Equipped with three-pane windows, 40-cm-thick insulation and underfloor heating, the waste heat from the machines is used to heat the production hall. The machines themselves are powered by energy generated by the PV system on the roof. "At first, many people laughed at us for making this kind of effort, but when energy prices started skyrocketing two years ago, even last critic fell silent," Weissenseer says and adds: "Of course, we can't do everything in our WCB Factory, but that's not our goal anyway. For us and in general, efficiency and performance is much more important in this highly specialized field of ours."
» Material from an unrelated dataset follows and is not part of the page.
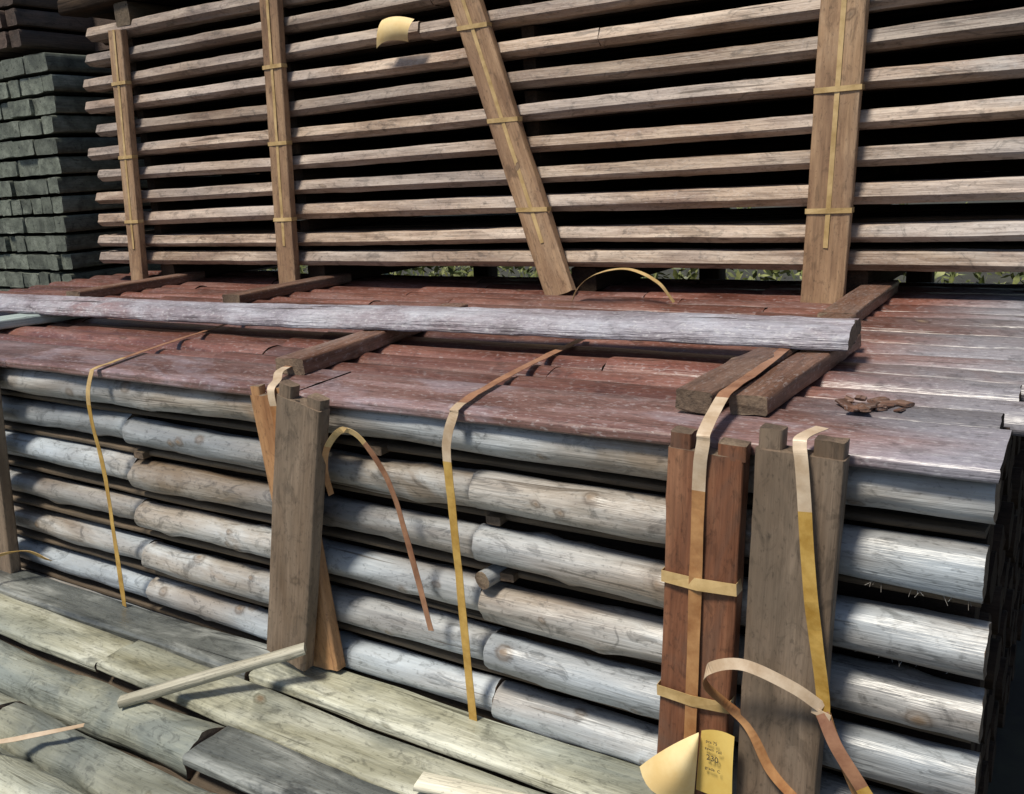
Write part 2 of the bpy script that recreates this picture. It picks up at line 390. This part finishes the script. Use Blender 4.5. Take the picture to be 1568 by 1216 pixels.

The field Weissenseer refers to is prefabrication, to be precise the highest possible degree of prefabrication of elements by a team of 50 experts under controlled conditions. According to him, this is the only way to work efficiently, to keep time on the construction site short and to avoid mistakes.
Operating globally
Weissenseer has had an office in Vienna for 15 years and another one in Berlin since 2016, and has stakes in companies in Kazakhstan and China. "We think globally, but still act regionally," the master carpenter emphasizes. In all projects, which can be found on almost every continent, the company works closely with local partners to whom it makes all of its know-how available. Weissenseer does not see patents, but close collaboration and open communication as the right way to go.
Take-back guarantee for houses
Weissenseer sees the architect as a conductor who unites timber construction, statics, building physics, ecology and all other relevant factors and brings them to life in the form of a building. He is convinced that a conductor can only deliver an excellent performance when they have the best musicians. Nevertheless, architects also have a duty to the future according to Weissenseer. They have to think in long-term strategies and plan buildings in such a way that they could still be used in 100 years’ time.
"Once a building has reached the end of its lifespan, we need strategies which allow us to recycle the building materials used," the master carpenter says, referring to the cradle-to-cradle principle, and already thinks about the future: "In 50 years, we could source the components for a new house from old, existing buildings." In order for this to actually be possible, however, it takes precise documentation of all materials used, a standardization of the components, connections that can be taken apart, plausible profitability calculations and, above all, the will to actually do it. Weissenseer is thinking of a take-back guarantee for each building, which binds the builder to the property over the long term. "The result would be significantly higher-quality and more durable buildings. In this area, timber construction can play to its strengths even better."